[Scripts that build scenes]

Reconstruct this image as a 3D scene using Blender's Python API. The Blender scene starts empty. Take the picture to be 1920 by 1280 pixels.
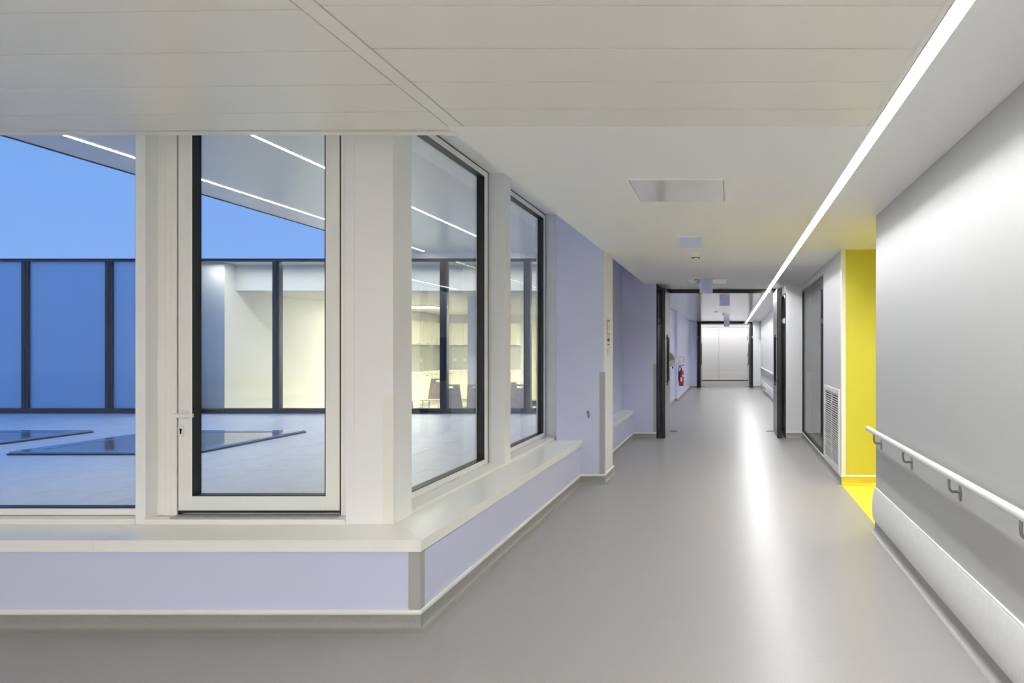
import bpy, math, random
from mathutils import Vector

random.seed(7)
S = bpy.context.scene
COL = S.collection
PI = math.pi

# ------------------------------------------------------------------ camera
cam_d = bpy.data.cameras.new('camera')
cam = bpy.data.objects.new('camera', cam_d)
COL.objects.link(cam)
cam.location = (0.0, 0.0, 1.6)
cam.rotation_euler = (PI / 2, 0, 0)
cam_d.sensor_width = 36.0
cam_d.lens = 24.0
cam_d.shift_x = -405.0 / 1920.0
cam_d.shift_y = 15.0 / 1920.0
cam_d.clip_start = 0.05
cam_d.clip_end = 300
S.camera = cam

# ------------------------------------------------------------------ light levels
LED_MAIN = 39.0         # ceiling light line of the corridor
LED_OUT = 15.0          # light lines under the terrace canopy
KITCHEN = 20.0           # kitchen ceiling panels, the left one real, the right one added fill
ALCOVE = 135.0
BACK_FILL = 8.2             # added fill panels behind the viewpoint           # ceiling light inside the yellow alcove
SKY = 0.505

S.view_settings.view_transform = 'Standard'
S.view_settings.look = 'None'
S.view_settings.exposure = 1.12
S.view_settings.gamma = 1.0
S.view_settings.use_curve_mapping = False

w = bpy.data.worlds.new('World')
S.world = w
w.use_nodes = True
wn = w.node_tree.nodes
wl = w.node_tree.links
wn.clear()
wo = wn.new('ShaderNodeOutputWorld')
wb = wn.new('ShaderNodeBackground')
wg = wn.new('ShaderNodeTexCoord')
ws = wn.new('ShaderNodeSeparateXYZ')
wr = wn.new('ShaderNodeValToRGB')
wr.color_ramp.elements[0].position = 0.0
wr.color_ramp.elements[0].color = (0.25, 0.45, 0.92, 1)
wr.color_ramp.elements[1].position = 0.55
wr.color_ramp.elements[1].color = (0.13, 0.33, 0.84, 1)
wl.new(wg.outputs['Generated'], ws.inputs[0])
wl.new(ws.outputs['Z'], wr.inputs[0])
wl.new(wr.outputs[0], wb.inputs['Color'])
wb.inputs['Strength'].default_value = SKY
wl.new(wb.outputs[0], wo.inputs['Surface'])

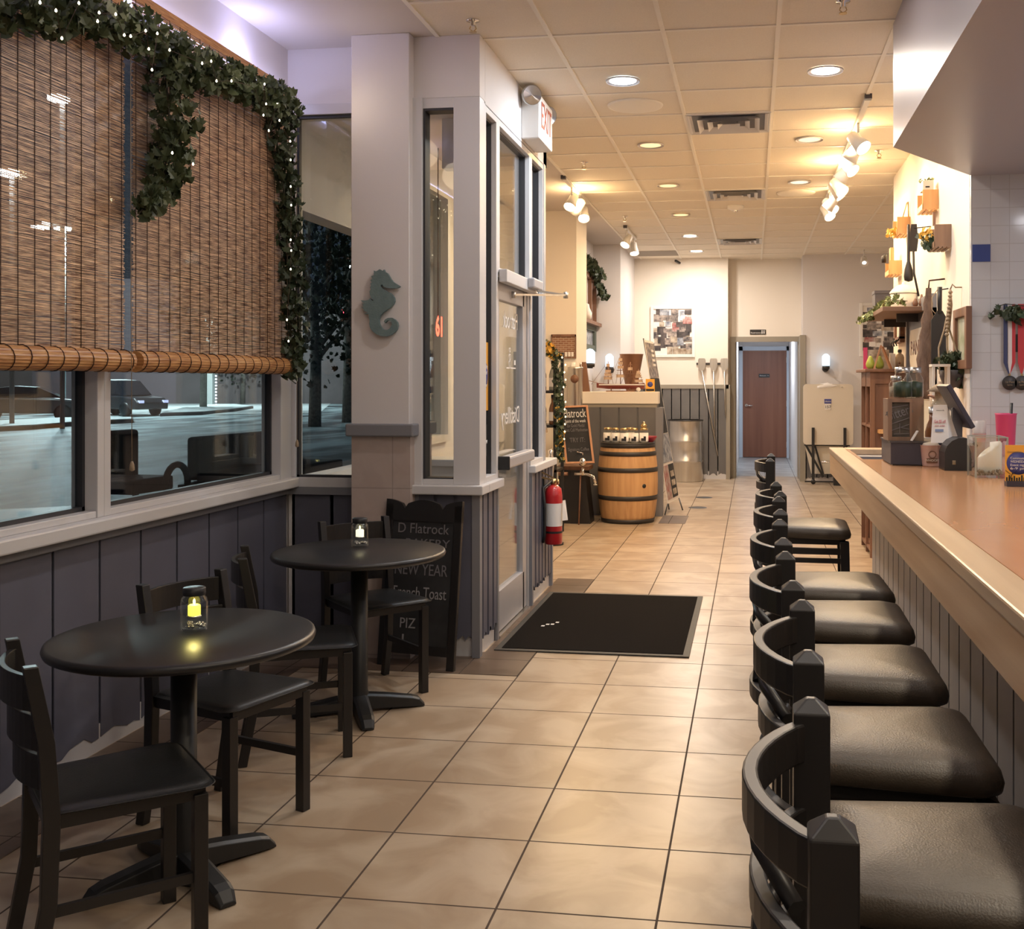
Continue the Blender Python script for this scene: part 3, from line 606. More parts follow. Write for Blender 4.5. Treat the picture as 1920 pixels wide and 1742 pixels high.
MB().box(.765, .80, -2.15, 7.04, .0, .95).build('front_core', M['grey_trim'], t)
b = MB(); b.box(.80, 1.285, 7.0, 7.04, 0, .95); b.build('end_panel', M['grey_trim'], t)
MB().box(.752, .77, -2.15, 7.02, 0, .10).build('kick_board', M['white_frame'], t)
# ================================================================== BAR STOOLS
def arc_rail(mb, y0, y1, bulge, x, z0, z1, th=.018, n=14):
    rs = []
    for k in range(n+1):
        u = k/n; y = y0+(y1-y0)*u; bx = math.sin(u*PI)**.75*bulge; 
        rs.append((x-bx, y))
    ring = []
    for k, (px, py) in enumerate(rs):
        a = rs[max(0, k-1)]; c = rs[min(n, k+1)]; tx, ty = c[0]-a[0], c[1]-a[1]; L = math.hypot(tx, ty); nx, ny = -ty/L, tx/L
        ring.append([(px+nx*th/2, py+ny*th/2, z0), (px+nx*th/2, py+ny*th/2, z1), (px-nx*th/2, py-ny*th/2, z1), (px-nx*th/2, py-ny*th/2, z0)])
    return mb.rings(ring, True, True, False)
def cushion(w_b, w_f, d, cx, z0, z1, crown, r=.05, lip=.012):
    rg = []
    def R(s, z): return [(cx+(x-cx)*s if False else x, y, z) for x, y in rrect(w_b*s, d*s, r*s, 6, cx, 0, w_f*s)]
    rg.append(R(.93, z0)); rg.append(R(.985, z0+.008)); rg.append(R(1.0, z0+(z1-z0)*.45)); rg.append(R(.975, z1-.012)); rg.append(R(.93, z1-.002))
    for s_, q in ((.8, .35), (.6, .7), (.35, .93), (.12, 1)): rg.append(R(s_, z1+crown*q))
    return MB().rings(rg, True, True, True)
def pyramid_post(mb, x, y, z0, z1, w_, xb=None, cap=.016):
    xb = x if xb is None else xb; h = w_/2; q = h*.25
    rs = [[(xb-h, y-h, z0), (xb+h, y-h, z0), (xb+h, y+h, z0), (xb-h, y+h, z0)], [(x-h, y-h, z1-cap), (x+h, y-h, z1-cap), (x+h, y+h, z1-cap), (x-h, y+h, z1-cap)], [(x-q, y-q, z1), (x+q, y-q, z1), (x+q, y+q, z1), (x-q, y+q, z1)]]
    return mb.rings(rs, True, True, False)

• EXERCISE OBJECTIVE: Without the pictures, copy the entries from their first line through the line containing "S.view_settings.use_curve_mapping = False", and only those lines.

• RESULT OF THE EXERCISE:
Reconstruct this image as a 3D scene using Blender's Python API. The Blender scene starts empty. Take the picture to be 1920 by 1280 pixels.
import bpy, math, random
from mathutils import Vector

random.seed(7)
S = bpy.context.scene
COL = S.collection
PI = math.pi

# ------------------------------------------------------------------ camera
cam_d = bpy.data.cameras.new('camera')
cam = bpy.data.objects.new('camera', cam_d)
COL.objects.link(cam)
cam.location = (0.0, 0.0, 1.6)
cam.rotation_euler = (PI / 2, 0, 0)
cam_d.sensor_width = 36.0
cam_d.lens = 24.0
cam_d.shift_x = -405.0 / 1920.0
cam_d.shift_y = 15.0 / 1920.0
cam_d.clip_start = 0.05
cam_d.clip_end = 300
S.camera = cam

# ------------------------------------------------------------------ light levels
LED_MAIN = 39.0         # ceiling light line of the corridor
LED_OUT = 15.0          # light lines under the terrace canopy
KITCHEN = 20.0           # kitchen ceiling panels, the left one real, the right one added fill
ALCOVE = 135.0
BACK_FILL = 8.2             # added fill panels behind the viewpoint           # ceiling light inside the yellow alcove
SKY = 0.505

S.view_settings.view_transform = 'Standard'
S.view_settings.look = 'None'
S.view_settings.exposure = 1.12
S.view_settings.gamma = 1.0
S.view_settings.use_curve_mapping = False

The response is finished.